Now before the rationalists step in and say huh? Doug brings up the million dollar question early in the film, of why couldn’t they have just “flown” like normal people? As if trekking through the desert heat wasn’t bad enough, the trailer they’re pulling behind them has a busted air conditioner much to Doug’s dismay. The early impression of the Carter family is your typical american red state american family. While Doug comes off as more of the liberal democrat type, despite being married to their oldest daughter.

This culture clash is set up nicely and works to enhance the films early dialogue which keeps the movie interesting early on. Because of their differing beliefs, Bob Carter does not particularly care for Lynne’s husband Doug, and they spend a lot of the early moments of the movie taking snipes at each other which are sure to extract some giggles and laughs from the viewer. Taking a page out of the “Wrong Turn” book, we are introduced to a desert yokel who may or may not be leading people into those “Hills”. It isn’t necessarily said that he’s doing this, but it is strongly hinted at and he does definitely know about the Hill people.

After the Carters fill up the gas tank, this man hips them to a short cut which according to him will save them a couple hours. The Hill people meanwhile are watching and taking yet another page out of “Wrong Turn”, they set up a spike trap to blow out the tires of the Carter family SUV, stranding them in the desert. Alex Aja does an excellent job building suspense in this movie because after the opening scene, we don’t see the hill people anymore until about 35 minutes into the movie. But Alex keeps us on the edge of our seat with scenes that strongly suggest they are out there, lurking, watching, and waiting for the perfect time to strike. Aja also keeps the Hill folks hidden most of the time. The only one we really get a full look at early in the movie is Ruby, who compared to the rest of the Hill people looks mostly normal. The Hill people themselves are a disturbing looking bunch, and the sounds they make along with their violent and perverse actions throughout the movie are equally disturbing. Why are they violent and perverse?

Well to make a long story short, the government wanted to test their “toys” on their land. The families refused to leave, so the government tested their “toys” there anyway. The radioactive effects caused severe deformities to all human life within the area, and when you mix years of festering anger over the matter, plus horrid deformities, you’ve got very fertile land for violent, anti social behavior. Once the Carter’s become stranded in this desolate wasteland…most of the scenes that follow are spent with their son Bobby chasing down their two german shepards “Beauty” and “Beast” who continually escape from the car and go running off into the hills, with one of the dogs having the unfortunate luck of crossing paths with one of the Hill people. Why someone would bring two adult dogs that size with them on family vacation I’ll never know. Bob the dad, and Doug decide to go seek out help for their dire situation, which is where the film begins it’s descent into madness as the Hill people seize this opportunity to attack the remaining members of the family.
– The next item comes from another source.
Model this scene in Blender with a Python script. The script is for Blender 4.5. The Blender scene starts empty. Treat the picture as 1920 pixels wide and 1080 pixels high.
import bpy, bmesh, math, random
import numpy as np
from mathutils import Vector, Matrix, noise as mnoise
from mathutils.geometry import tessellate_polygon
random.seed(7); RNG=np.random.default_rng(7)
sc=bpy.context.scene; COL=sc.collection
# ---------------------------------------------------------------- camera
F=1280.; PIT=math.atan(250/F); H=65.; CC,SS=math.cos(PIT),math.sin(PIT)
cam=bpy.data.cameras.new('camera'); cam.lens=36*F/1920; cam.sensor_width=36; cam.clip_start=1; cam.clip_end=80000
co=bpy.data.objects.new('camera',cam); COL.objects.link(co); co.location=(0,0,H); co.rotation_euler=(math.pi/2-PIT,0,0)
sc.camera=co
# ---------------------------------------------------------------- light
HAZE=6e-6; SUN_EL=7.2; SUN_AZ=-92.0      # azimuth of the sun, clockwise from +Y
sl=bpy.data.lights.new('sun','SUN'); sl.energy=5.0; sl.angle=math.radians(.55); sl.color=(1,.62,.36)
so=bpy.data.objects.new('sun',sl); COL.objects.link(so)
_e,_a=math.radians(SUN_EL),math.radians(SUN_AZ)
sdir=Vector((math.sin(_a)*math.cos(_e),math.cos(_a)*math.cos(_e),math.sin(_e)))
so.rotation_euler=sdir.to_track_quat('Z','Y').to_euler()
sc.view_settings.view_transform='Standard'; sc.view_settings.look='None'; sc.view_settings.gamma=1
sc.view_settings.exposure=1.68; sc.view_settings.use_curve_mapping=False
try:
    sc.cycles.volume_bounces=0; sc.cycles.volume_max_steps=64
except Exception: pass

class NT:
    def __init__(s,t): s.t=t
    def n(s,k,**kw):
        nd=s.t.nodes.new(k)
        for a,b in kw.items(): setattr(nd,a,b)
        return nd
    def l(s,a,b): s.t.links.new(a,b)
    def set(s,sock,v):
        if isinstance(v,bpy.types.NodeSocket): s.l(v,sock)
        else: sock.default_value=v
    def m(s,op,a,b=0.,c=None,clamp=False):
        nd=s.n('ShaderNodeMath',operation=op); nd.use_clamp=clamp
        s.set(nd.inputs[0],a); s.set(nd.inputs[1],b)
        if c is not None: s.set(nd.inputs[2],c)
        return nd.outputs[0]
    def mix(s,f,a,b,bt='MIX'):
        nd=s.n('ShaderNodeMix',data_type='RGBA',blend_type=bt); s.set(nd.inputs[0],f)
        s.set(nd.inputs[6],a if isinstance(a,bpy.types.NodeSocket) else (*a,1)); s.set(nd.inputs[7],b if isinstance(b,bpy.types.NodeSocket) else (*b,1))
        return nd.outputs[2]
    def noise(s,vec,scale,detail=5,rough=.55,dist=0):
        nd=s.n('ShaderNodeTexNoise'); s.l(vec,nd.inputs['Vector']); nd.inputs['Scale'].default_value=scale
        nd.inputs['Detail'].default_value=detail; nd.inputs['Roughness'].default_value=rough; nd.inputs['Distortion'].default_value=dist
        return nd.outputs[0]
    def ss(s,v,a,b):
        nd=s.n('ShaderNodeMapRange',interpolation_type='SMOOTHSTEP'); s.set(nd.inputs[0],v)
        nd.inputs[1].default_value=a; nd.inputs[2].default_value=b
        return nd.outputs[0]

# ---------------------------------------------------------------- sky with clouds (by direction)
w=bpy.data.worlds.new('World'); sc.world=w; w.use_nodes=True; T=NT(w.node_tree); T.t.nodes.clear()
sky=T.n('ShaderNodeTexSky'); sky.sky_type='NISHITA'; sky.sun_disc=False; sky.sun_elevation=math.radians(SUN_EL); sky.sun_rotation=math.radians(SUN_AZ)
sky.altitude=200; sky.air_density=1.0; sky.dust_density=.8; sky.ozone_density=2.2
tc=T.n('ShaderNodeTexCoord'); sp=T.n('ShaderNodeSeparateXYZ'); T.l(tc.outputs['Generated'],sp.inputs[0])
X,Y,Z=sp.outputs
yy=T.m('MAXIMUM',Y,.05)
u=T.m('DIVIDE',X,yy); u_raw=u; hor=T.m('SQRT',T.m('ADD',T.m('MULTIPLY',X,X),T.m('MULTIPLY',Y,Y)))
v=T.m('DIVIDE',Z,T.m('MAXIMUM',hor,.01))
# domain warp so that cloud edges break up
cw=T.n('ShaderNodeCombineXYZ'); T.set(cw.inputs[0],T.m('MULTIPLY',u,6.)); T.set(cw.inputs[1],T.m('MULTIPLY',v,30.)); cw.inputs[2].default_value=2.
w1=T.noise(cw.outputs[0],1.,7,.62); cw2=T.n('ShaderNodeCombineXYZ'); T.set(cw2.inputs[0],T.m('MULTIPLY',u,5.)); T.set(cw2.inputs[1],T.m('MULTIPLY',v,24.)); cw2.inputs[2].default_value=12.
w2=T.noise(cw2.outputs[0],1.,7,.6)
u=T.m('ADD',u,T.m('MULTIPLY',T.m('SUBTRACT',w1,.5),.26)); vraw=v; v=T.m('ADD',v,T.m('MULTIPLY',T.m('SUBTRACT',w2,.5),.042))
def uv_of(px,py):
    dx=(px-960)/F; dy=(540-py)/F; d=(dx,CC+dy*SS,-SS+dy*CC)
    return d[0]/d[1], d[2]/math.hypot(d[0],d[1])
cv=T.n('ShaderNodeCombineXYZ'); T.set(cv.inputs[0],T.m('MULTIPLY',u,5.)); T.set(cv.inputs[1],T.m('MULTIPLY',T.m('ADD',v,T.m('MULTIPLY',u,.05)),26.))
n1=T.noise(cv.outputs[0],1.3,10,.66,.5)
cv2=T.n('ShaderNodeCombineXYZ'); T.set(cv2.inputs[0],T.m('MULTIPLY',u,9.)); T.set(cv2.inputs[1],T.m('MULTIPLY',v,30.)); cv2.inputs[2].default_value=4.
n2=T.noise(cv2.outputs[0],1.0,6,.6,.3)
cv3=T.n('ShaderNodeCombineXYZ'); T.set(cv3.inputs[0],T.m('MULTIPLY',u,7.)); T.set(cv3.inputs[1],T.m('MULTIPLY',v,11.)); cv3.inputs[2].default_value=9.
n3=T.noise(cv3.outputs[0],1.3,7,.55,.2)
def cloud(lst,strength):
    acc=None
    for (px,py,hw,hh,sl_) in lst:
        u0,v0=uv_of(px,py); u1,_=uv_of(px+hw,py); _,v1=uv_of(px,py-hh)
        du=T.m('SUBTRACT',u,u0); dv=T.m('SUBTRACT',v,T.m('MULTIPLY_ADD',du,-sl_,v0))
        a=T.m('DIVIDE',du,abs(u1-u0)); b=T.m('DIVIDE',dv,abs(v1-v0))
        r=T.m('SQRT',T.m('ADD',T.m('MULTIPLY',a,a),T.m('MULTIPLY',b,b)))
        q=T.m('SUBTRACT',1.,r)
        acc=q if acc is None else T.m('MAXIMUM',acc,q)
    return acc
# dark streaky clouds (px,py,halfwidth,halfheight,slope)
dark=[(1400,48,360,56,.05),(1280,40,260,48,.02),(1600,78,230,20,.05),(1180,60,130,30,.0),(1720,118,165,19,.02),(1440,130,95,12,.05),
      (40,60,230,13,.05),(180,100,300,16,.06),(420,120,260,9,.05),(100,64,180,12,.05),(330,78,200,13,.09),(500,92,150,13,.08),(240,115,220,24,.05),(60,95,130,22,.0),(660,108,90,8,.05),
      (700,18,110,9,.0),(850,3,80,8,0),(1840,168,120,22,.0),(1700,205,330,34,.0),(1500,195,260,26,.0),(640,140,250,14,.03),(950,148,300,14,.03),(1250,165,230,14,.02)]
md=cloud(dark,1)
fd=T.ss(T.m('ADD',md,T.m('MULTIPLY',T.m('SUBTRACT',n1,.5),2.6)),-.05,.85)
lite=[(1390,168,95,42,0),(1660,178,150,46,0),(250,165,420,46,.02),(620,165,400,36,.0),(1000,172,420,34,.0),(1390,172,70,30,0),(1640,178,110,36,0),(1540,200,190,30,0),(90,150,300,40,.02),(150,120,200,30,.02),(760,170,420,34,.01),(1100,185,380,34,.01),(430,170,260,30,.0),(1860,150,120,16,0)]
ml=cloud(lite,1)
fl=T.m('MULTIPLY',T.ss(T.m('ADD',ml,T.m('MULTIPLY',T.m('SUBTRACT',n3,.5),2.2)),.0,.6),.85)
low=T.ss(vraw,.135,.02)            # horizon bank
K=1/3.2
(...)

Obviously…albeit deformed and borderline retarded…the Hill folk understand that these suburbanites…like in the case of most families, are at their most vulnerable when the two adult males of the group are gone. The trailer attack scene is the highlight of the movie as a lot of shocking events unfold during which include the loss of three main characters, and a very disturbing rape scene. Wes Craven and Alex Aja who wrote the script for “The Hills Have Eyes” really didn’t slink off on the graphic nature of the movie, staying true to the original. The deaths even though there aren’t very many, still carry a very big impact because of how the scenes are set up and written to take place. Craven and Aja also do a great job with the revenge angle of the story, as those who managed to survive the trailer attack, decide to take the fight to the people in the Hills who have not only taken the lives of their loved ones, but also have kidnapped Doug and Lynnes baby.

The final act of “The Hills Have Eyes” is outstanding in it’s franetic pace, and overall intensity. It carries a lot of suspense, awesome fight scenes, lots of blood, gore, loss of limbs, and carnage, and we get to fully see the Hill freaks which there are more of than at first thought. You’d be surprised to know that besides Aaron Standford who gives an awesome performance as Doug, one of the Carter family dogs carries the final act of the movie very nicely and at the screening I attended was certainly a crowd favorite. I am not sure which dog it was because both Beauty and Beast were the same breed, but whichever one it was, it…along with an unexpected ally, certainly did their fair share of helping to battle the films villains. “The Hills Have Eyes” while slow in a few early areas, does an excellent job of building suspense and containng all of the elements a true horror movie should. Backing all of that up with above average performances, a substantial amount of blood and gore, and boasting a very strong 80’s horror feel, it ranks right up there with Wes Cravens original.

Pros:

Good performances especially by Aaaron Stanford, even though the previews will have you believing Emilie De Ravin is the star of this movie, Stanford is the one who’s involved in more scenes than anyone else. Blood, gore, and horror elements were strongly present which is always a plus. Also gotta love that heroic dog which saved Doug’s ass more than once. The vacant desert and empty smalltown settings also worked to create a lot of suspense throughout the movie. The Hill folks as the villains of the movie were really good.

Cons:

I felt Emilie De Ravin should’ve had a few more scenes than she did. Other than that nothing major.

Overall:

A worthy remake, and a fun time at the movies. Definitely worth the price of admission.